Stop #1 on the layout was an artwork station, with a supply of plan brown LCBO liquor bags and colored markers.  The kids were invited to write messages, such as “Think of Me” and “Don’t Drink and Drive,” and add pictures to illustrate their feelings.  The finished bags are given to the LCBO to use during the annual RIDE program throughout the month of December.
The racetrack format provides fun and interest while they learn.  For example, at Stop #11, Officer John Mortimer of the Nottawasaga OPP explained the meaning of impairment.  He had the kids “walk the line,” heel to toe, to demonstrate a sobriety test for a driver who is suspected of being impaired.  Then he had them don a pair of goggles which simulated what someone would see if they were under the influence of alcohol at twice the legal limit.  The wobbly, disoriented attempts to walk the same line brought great laughter from each child’s classmates, and an eye-opening lesson for the participant.
“It’s all about mindfulness,” said Officer Shawn Evans, a 31-year veteran of the OPP, who led the event.  “We want you to understand what upsets you and how to calm yourself when your emotions are worked up.  You’ll make better, more responsible decisions instead of turning to substances as a coping mechanism.”
Cathy Eisner outlined the rationale behind the program, where “R.A.C.E.” stands for Respect, Action, Courage and Excellence: “The mental health piece is vitally important.  We’re teaching them how to deal with stressors.  At this age, they’re ready to absorb lessons, like delaying the first use of legal or illegal substances as long as possible.  What they’re not ready for is experimentation with drugs.  That’s because the brain isn’t fully developed until age 25, and any kind of substance use by pre-teens or teens interferes with its growth.”

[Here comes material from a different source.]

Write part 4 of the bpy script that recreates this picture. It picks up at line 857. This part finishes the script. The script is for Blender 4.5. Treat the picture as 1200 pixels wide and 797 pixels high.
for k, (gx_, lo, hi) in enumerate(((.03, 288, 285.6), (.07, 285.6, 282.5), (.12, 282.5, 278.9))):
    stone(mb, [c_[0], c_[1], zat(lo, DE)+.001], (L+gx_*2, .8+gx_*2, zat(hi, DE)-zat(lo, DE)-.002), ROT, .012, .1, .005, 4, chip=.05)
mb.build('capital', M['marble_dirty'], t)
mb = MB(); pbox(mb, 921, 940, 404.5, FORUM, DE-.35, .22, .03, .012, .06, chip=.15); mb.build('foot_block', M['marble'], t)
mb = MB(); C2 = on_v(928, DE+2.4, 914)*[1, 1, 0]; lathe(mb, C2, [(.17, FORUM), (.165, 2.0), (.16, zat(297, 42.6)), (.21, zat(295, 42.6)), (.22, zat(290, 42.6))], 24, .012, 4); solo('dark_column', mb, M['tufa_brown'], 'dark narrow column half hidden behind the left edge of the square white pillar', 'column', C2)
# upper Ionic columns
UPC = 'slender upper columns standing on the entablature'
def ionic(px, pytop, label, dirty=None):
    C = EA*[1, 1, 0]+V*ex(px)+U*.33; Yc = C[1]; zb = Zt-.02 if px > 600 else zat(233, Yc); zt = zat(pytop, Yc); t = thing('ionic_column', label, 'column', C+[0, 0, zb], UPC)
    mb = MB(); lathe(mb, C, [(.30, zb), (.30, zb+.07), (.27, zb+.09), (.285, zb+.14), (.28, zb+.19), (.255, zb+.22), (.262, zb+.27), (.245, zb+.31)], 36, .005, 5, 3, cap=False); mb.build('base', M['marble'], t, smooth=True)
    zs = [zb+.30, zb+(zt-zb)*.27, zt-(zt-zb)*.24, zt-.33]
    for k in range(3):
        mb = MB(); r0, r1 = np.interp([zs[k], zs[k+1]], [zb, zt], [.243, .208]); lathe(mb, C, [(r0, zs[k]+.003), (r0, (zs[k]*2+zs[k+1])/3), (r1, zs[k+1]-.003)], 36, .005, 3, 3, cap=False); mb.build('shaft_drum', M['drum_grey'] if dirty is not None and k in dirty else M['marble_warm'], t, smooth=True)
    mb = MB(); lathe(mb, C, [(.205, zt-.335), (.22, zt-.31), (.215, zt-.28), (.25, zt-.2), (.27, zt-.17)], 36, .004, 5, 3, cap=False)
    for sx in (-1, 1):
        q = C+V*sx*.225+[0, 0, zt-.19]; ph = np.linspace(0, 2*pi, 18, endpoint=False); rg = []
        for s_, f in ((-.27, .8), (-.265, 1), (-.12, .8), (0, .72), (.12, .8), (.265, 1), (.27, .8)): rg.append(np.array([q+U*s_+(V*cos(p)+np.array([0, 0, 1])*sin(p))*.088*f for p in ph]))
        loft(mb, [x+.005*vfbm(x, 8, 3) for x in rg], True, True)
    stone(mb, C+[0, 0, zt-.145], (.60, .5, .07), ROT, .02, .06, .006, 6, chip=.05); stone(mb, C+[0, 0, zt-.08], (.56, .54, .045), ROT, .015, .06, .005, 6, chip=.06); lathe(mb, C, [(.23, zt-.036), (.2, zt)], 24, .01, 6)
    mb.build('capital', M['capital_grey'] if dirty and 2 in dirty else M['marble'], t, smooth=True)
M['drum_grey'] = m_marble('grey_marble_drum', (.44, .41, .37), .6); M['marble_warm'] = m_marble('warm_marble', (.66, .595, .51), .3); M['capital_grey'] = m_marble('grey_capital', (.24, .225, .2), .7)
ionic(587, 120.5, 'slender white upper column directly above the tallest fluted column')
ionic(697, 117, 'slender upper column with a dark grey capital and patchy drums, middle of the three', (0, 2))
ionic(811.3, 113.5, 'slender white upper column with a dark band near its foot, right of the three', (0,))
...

Each year, this outstanding program is organized by the tireless efforts of the Nottawasaga R.A.C.E. Committee, with volunteers from Alliston Community Policing, Simcoe Muskoka Health Unit, Nottawasaga OPP, both school boards and the County of Simcoe Paramedic Services.  The Rotary Club of Alliston, the Nottawasaga Police Services Board and Honda of Canada Mfg. are major sponsors, with assistance from Alliston McDonalds, Giant Tiger and Water Depot.  Members of the Rotary Club of Alliston and Alliston Community Policing served as volunteers each day to staff some of the pit stops.
“It’s good to see all the volunteers that come out to support us,” said Rick Milne, Mayor of New Tecumseth, who is president of the Police Services Board and drops by every year.  “Everything runs on volunteers, and the success of this event is a tribute to all their effort.”
For Officer Evans, the ideal outcome of the R.A.C.E. against Drugs is seeing young people make good, informed choices.  “Kids are subjected to all kinds of pressure in high school, like peer pressure, bullying and thoughts of suicide,” he noted.  “It takes strength, leadership and resiliency to do the right things.  In this program, we encourage them to be the best they can be every single day.”